---- Source material
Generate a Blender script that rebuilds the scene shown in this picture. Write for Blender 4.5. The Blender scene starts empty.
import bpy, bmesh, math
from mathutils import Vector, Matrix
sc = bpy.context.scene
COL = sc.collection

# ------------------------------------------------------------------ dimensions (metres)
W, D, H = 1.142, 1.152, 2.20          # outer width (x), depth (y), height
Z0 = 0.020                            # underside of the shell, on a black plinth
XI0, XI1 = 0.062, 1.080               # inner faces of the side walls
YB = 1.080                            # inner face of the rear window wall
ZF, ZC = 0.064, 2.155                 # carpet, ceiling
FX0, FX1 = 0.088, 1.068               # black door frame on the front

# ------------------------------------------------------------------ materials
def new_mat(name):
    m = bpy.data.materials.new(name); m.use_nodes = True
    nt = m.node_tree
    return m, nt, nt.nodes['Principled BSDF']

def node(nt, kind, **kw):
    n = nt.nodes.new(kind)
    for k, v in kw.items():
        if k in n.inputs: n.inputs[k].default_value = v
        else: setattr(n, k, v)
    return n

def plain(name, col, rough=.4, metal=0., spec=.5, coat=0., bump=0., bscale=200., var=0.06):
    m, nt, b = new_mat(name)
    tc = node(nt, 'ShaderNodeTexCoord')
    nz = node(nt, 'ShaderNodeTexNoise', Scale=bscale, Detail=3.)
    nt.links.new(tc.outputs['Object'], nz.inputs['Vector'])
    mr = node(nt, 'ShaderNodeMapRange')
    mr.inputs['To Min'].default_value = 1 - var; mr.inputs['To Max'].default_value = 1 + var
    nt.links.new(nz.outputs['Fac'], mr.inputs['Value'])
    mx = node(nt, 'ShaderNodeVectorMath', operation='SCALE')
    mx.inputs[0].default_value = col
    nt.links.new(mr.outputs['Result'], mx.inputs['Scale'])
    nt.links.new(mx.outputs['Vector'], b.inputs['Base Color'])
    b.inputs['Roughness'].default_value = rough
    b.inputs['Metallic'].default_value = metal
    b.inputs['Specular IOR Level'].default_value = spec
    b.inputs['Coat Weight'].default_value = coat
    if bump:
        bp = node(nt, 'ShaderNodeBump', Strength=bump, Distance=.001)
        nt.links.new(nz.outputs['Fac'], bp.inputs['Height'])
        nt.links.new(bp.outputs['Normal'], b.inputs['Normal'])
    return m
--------
◆ **What this task involves**: Write out a verbatim copy of the data, beginning with its first line and ending with the line that contains "COL = sc.collection".

◆ **Solution below**:
Generate a Blender script that rebuilds the scene shown in this picture. Write for Blender 4.5. The Blender scene starts empty.
import bpy, bmesh, math
from mathutils import Vector, Matrix
sc = bpy.context.scene
COL = sc.collection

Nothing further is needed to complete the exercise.